En presencia del presidente Juan Manuel Santos y de la dirigencia de
los ex guerrilleros, los rifles, que permanecían bajo custodia de una
misión de la Organización de las Naciones Unidas (ONU) fue sellado en un
contenedor. Iván Márquez, líder de las FARC, anunció en la ocasión que
el próximo primero de septiembre se realizará el congreso fundacional de
una nueva organización política de izquierda que posiblemente llevará
por nombre Fuerza Alternativa Revolucionaria de Colombia, la cual
recuperará no sólo las siglas sino también parte del ideario del
disuelto grupo insurgente.
Culmina de esta forma un largo y accidentado proceso de pacificación
que se inició hace más de cuatro años y que contó con la mediación de
diversos organismos internacionales y gobiernos, particularmente el
cubano. En ese lapso fue necesario sortear monumentales obstáculos
inherentes a la negociación y, lo más grave, la mala fe con la que
estamentos belicistas y ultraderechistas colombianos, encabezados por el
ex presidente Álvaro Uribe, intentaron una y otra vez descarrilar el
proceso negociador.
La satisfacción por el fin del desarme y la inminente inserción de
los antiguos rebeldes en la vida política e institucional de Colombia no
debe, sin embargo, soslayar los peligros que aún deben ser superados
para consolidar una paz verdadera y plena en la nación sudamericana.
Debe tenerse en mente, en primer lugar, que otra organización
guerrillera, el Ejército de Liberación Nacional aún se encuentra en
negociaciones con el gobierno colombiano para alcanzar un acuerdo de paz
por separado.
Por otra parte, las autoridades tendrán que garantizar
escrupulosamente la seguridad de los integrantes de las FARC que ahora
se integran a la vida civil, y sobre quienes podría pender la amenaza de
los ya referidos sectores reaccio
narios
y paramilitares. Cabe recordar, a este respecto, que hace unas décadas
esas fuerzas, infiltradas en los cuerpos de seguridad del Estado,
asesinaron a miles de militantes de la Unión Patriótica (entre ellos,
dos candidatos presidenciales, una veintena de legisladores, 70
concejales y 11 alcaldes), un partido político surgido de la
desmovilización de diversos frentes y grupos guerrilleros.
Finalmente, si las condiciones sociales que dieron origen y nutrieron
durante décadas a la guerrilla –miseria, marginación, explotación
inicua, desigualdad extrema– no empiezan a ser superadas mediante un
esfuerzo sostenido del Estado, la guerra habrá terminado pero la
violencia no necesariamente se extinguirá.

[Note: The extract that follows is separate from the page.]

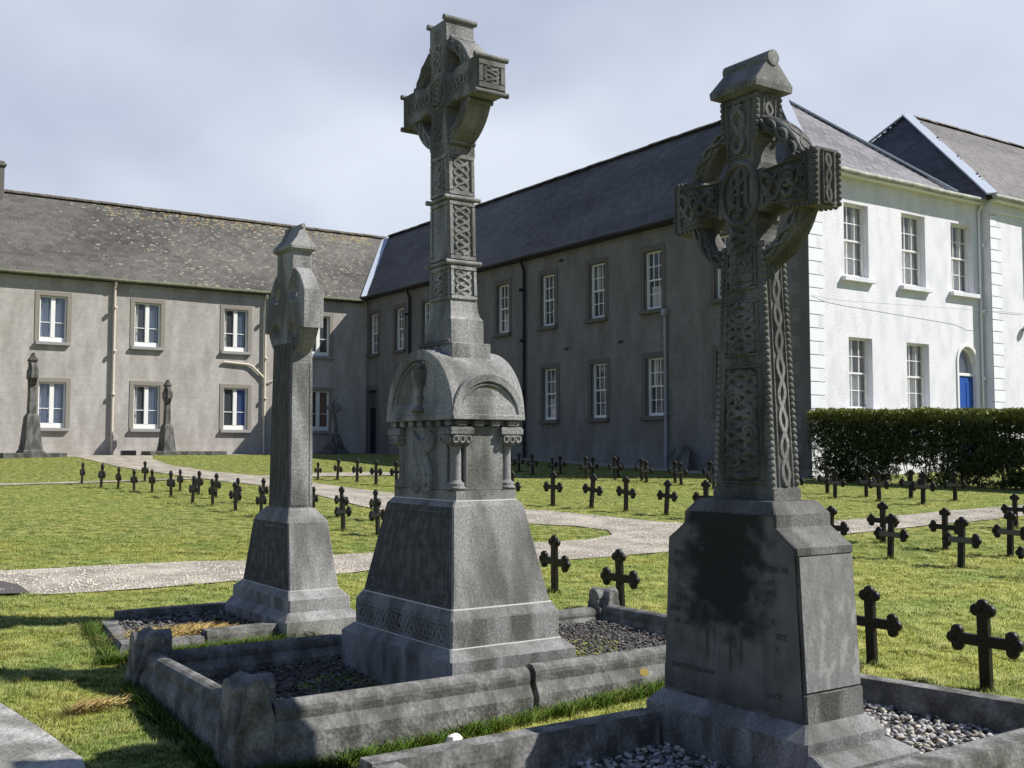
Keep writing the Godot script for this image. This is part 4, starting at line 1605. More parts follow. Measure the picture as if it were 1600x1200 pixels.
	for q in [[0.0, 5.06], [0.45, yc], [0.0, 4.13], [-0.45, yc]]:
		torus(s, F + Vector3(0, q[1], q[0]), Vector3(0, 0, 1), Vector3.UP, 0.046, 0.050, 0.009, 20)
		torus(s, F + Vector3(0, q[1], q[0]), Vector3(0, 0, 1), Vector3.UP, 0.022, 0.025, 0.007, 12)
	for q in [[-0.06, 0.06, 4.76, 4.97], [-0.06, 0.06, 4.21, 4.42]]:
		c = [F + Vector3(0, q[2], q[0]), F + Vector3(0, q[2], q[1]), F + Vector3(0, q[3], q[1]), F + Vector3(0, q[3], q[0])]
		plait(s, c, 0.0, 1.0, 0.0, 1.0, 3, 1.0, 0.019, 0.013)
	for q in [0.17, -0.37]:
		c = [F + Vector3(0, yc - 0.06, q + 0.2), F + Vector3(0, yc + 0.06, q + 0.2), F + Vector3(0, yc + 0.06, q), F + Vector3(0, yc - 0.06, q)]
		plait(s, c, 0.0, 1.0, 0.0, 1.0, 3, 1.0, 0.019, 0.013)
	c = [Vector3(-0.134, yc - 0.14, 0.580), Vector3(0.134, yc - 0.14, 0.580), Vector3(0.134, yc + 0.14, 0.580), Vector3(-0.134, yc + 0.14, 0.580)]
	border(s, c, 0.04, 0.96, 0.10, 0.90, 0.045, 0.014)
	plait(s, c, 0.22, 0.78, 0.25, 0.75, 3, 1.3, 0.022, 0.014)
	for e in [[0.30, 1.27], [1.87, 2.84], [3.44, 4.41], [5.01, 5.98]]:
		for ph in [0.0, PI]:
			var pts := []
			var hs := []
			for i in 22:
				var w := i / 21.0
				var a := lerpf(e[0], e[1], w)
				var r := 0.40 + 0.026 * sin(w * TAU * 1.5 + ph)
				pts.append(Vector3(-0.105, yc + sin(a) * r, cos(a) * r))
				hs.append(0.012 + 0.004 * cos(w * TAU * 1.5 + ph))
			strand(s, pts, Vector3.LEFT, 0.017, hs)
	put("carved_knotwork", s, M.stone, hd, Vector3.ZERO)


func ring8(p: Vector3, y: float, r: float) -> Array:
	var o := []
	var c := r * 0.45
	for k in [[-r + c, r], [r - c, r], [r, r - c], [r, -r + c], [r - c, -r], [-r + c, -r], [-r, -r + c], [-r, r - c]]:
		o.append(p + Vector3(k[0], y, k[1]))
	return o


func rope(s: SurfaceTool, a: Vector3, b: Vector3, r: float, step: float) -> void:
	var d := b - a
	var n := int(d.length() / step)
	var y := d.normalized()
	var x := Vector3(1, 0, 0.0)
	if absf(x.dot(y)) > 0.8:
		x = Vector3(0, 0, 1)
	x = (x - y * x.dot(y)).normalized()
	var B := Basis(x, y, x.cross(y)) * Basis(Vector3(1, 0, -1).normalized(), 0.85)
	for i in n:
		bead(s, a + d * ((i + 0.5) / n), B.scaled_local(Vector3(r * rng.randf_range(0.9, 1.08), step * 0.50, r)))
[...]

Un ejemplo doloroso de esta
paradoja puede verse en El Salvador, en donde tras el fin de la guerra
civil (1979-1992) tuvo lugar un pavoroso auge delictivo.
Cabe esperar, en suma, que la sociedad colombiana logre superar los
riesgos que aún se avizoran y que pueda consolidar una paz con justicia
social, desarrollo, democracia verdadera y prosperidad.